Senators query undeclared Sh3bn Galana Kulalu funds

Former CS Rotich signed the loan deal with an Israeli bank; project done by an Israeli contractor

In Summary

• The feasibility study suspected to have been conducted by a firm affiliated to the Israeli contractor Green Arava. 

• Committee says taxpayers could have lost money in forex revenues by virtue of the loans being utilised at the source. 

Galana Kulalu food security project
VISION 2030 FLAGSHIP PROJECT: Galana Kulalu food security project
Image: COURTESY

Senators want answers from the National Treasury on undeclared Sh3 billion, which was part of the funds sourced for the Galana Kulalu project.

Former CS Henry Rotich signed a credit loan agreement of Sh6.06 billion with Bank Leumi Le-Israel BM while the government co-funded the same at an additional Sh5.7 billion. 

This brought the total funding to Sh11 billion of which Sh8.2 billion has been incurred in the project implemented by the National Irrigation Board. 

Members of the Agriculture committee further want an explanation on the circumstances under which the scope of works was reduced from Sh14 billion to Sh7.2 billion. 

The committee chaired by Embu Senator Njeru Ndwiga further raised queries on why the government allowed the lender to administer the funds at the source. 

This followed concerns that the works being claimed for are already in excess of the total project cost. 

The legislators further poked holes in the direct procurement of the contractor–Green Arava, citing risks in the face of revelations the feasibility study was conducted by a firm affiliated to the Israeli contractor. 

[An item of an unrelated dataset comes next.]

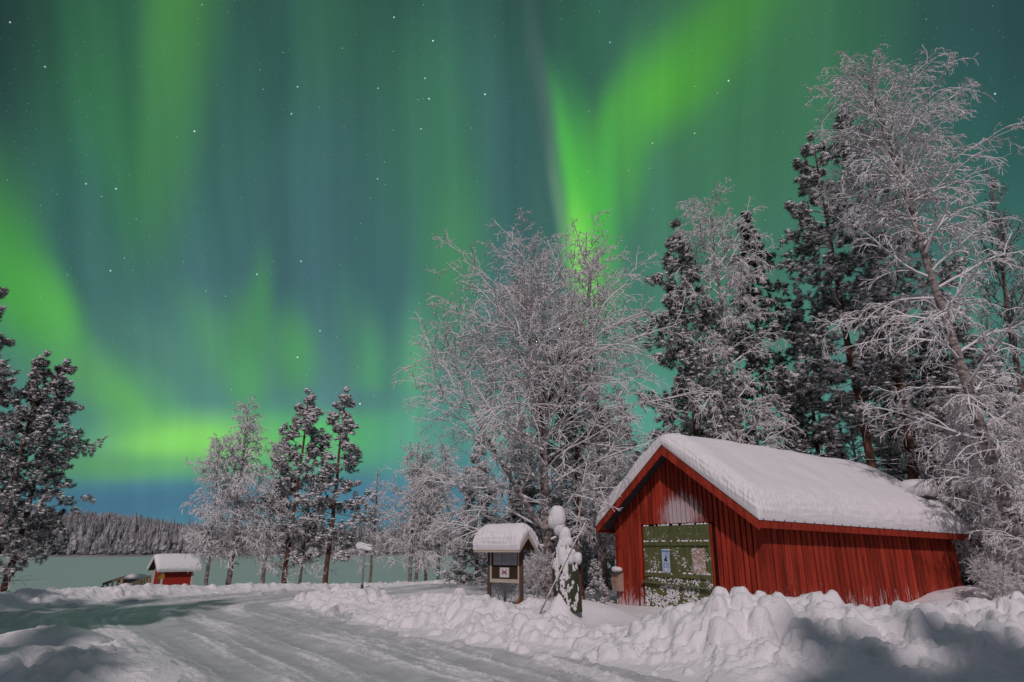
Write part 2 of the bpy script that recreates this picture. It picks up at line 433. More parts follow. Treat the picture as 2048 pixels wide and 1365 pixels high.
# ------------------------------------------------------------------ ground, road, snow banks, lake
TOE = np.array([(9, -6), (4.6, 4.6)] + [tuple(atZ(x, y, 0)[:2]) for x, y in ((1330, 1372), (1240, 1343), (1100, 1314), (950, 1280), (850, 1259), (760, 1241), (690, 1229), (628, 1214))] + [(-6.3, 21.3), (-5.2, 23.3), (-2, 25.2), (3, 27), (12, 30), (60, 40)])
SHORE = np.array([(-70, 4), (-40, 11), (-24, 17.5), (-16.2, 21.8), (-12.4, 27), (-9.2, 29.8), (-3.9, 32), (3, 34), (10, 39), (25, 50), (70, 62)])


def polydist(X, Y, P, vals=None):
    """distance, side (+ = right of the direction of travel), interpolated values along polyline"""
    best = np.full(X.shape, 1e9); side = np.zeros(X.shape); out = [np.zeros(X.shape) for _ in (vals or [])]
    for i in range(len(P) - 1):
        ax, ay = P[i][:2]; bx, by = P[i + 1][:2]; dx, dy = bx - ax, by - ay; l2 = dx * dx + dy * dy
        t = np.clip(((X - ax) * dx + (Y - ay) * dy) / l2, 0, 1)
        ex = X - ax - t * dx; ey = Y - ay - t * dy; d = ex * ex + ey * ey
        m = d < best; best = np.where(m, d, best)
        side = np.where(m, np.sign((X - ax) * dy - (Y - ay) * dx), side)
        for k, v in enumerate(vals or []): out[k] = np.where(m, v[i] + t * (v[i + 1] - v[i]), out[k])
    return np.sqrt(best), side, out


def crest(pts):
    """pts: (px,py,Y, wf, wb) of a bank crest -> polyline and its height and widths"""
    P = [atY(p[0], p[1], p[2]) for p in pts]
    return np.array([(q[0], q[1]) for q in P]), [np.array([max(q[2] - .06, .05) for q in P]), np.array([p[3] for p in pts]), np.array([p[4] for p in pts])]


RIDGES = [
    crest([(690, 1190, 20.6, 1.4, 1.2), (650, 1186, 20.8, 1.5, 1.2), (675, 1173, 20.2, 1.4, 1.2), (728, 1177, 19.4, 1.5, 1.2), (762, 1204, 18.2, 1.5, 1.2), (791, 1212, 17.3, 1.5, 1.2), (819, 1197, 16.7, 1.5, 1.1), (860, 1191, 16.0, 1.6, 1.1), (907, 1190, 15.2, 1.6, 1.1), (945, 1188, 14.7, 1.6, 1.1), (972, 1198, 14.1, 1.6, 1.0), (1003, 1213, 13.5, 1.5, 1.0), (1044, 1229, 12.9, 1.4, 1.0), (1078, 1233, 12.5, 1.4, 1), (1164, 1249, 11.7, 1.3, .9), (1225, 1262, 11.3, 1.3, .9)]),
    crest([(1225, 1262, 11.2, 1.3, .9), (1273, 1247, 11.0, 1.4, .9), (1333, 1231, 10.8, 1.5, 1.0), (1403, 1207, 10.6, 1.7, 1.1), (1442, 1186, 10.5, 1.9, 1.2), (1498, 1189, 10.3, 2.0, 1.2), (1550, 1201, 10.2, 2.0, 1.2), (1637, 1205, 10.0, 2.0, 1.2), (1672, 1212, 9.9, 2.0, 1.2), (1724, 1218, 9.8, 2.0, 1.2), (1845, 1221, 9.6, 2.1, 1.2), (1900, 1228, 9.5, 2.1, 1.2), (2048, 1233, 9.2, 2.1, 1.2), (2300, 1225, 8.6, 2.2, 1.3)]),
    crest([(1700, 1238, 12.6, 1.3, 1.3), (1862, 1212, 12.4, 1.4, 1.5), (1930, 1203, 12.4, 1.4, 1.6), (2048, 1186, 12.4, 1.5, 1.7), (2400, 1180, 12.0, 1.6, 2)]),
    crest([(-420, 1250, 15.5, 1.4, 1.2), (-100, 1192, 17.8, 1.3, 1.2), (0, 1180, 19.6, 1.2, 1.2), (100, 1176, 20.9, 1.2, 1.2), (200, 1171, 22.3, 1.2, 1.2), (300, 1166, 23.8, 1.2, 1.2), (400, 1169, 25.2, 1.2, 1.1), (430, 1170, 25.6, 1.2, 1.1), (480, 1164, 26.4, 1.1, 1.1), (600, 1165, 28.0, 1.0, 1), (720, 1164, 29.2, 1.0, 1), (850, 1160, 30.2, 1.0, 1), (960, 1156, 31.2, 1, 1), (1060, 1150, 31.8, 1, 1), (1120, 1158, 33, 1, 1)]),
    crest([(-500, 1345, 7.4, 1.4, 1), (-200, 1335, 7.7, 1.4, 1), (0, 1328, 7.9, 1.4, 1), (150, 1330, 8.0, 1.2, 1)]),
    crest([(-420, 1300, 9.0, 1.5, 1.5), (-120, 1282, 9.6, 1.5, 1.4), (0, 1262, 10.0, 1.5, 1.1), (60, 1250, 10.15, 1.4, 1.0), (110, 1246, 10.2, 1.25, .95), (165, 1262, 9.9, 1.1, .9), (215, 1300, 9.2, .85, .8), (235, 1345, 8.5, .8, .8), (220, 1420, 7.3, .9, .8)]),
]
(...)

“We must call out this procurement incest. Many people have raised issues about the way this project was implemented,” Ndwiga said.

Of the money from the Israeli bank, Sh5.3 billion was to finance the contract price for the construction works while Sh701 million was insurance premium.

Ndwiga’s committee said there was a possibility taxpayers could have lost forex revenues by virtue of the loans being utilised at the source. 

“There is a great risk that the firm that conducted the feasibility study is a subsidiary of the contractor. In the face of this, there cannot be any objectivity on their part,” Ndwiga said.

Senators Moses Kajwang’ (Homa Bay), Juma Wario (Tana River) and Naomi Shionga (nominated) said administrative action should be taken against those behind the irregularities.

The team demanded a technical audit of the project to ascertain whether taxpayers got value for money in the Vision 2030 flagship project.

Wario called for deeper engagement of locals amid concerns they are yet to benefit from the multibillion-shilling venture. 

The committee was meeting with auditors from the Office of the Auditor-General following its earlier request for a review of the agricultural enterprise.

The auditors said they found out the amended project cost followed a decision by an inter-ministerial committee comprising Cabinet Secretaries for Agriculture, National Treasury and Transport.

“The minutes of the meeting where the variation of the contract was approved were, however, not made available for audit verification,” an OAG official said.

The auditors recommended that a national irrigation policy be crafted to clearly define the roles of the county and national governments to instil ownership of the project. 

The Auditor-General also wants investigations on whether there was impropriety by the actors for immediate action to be taken.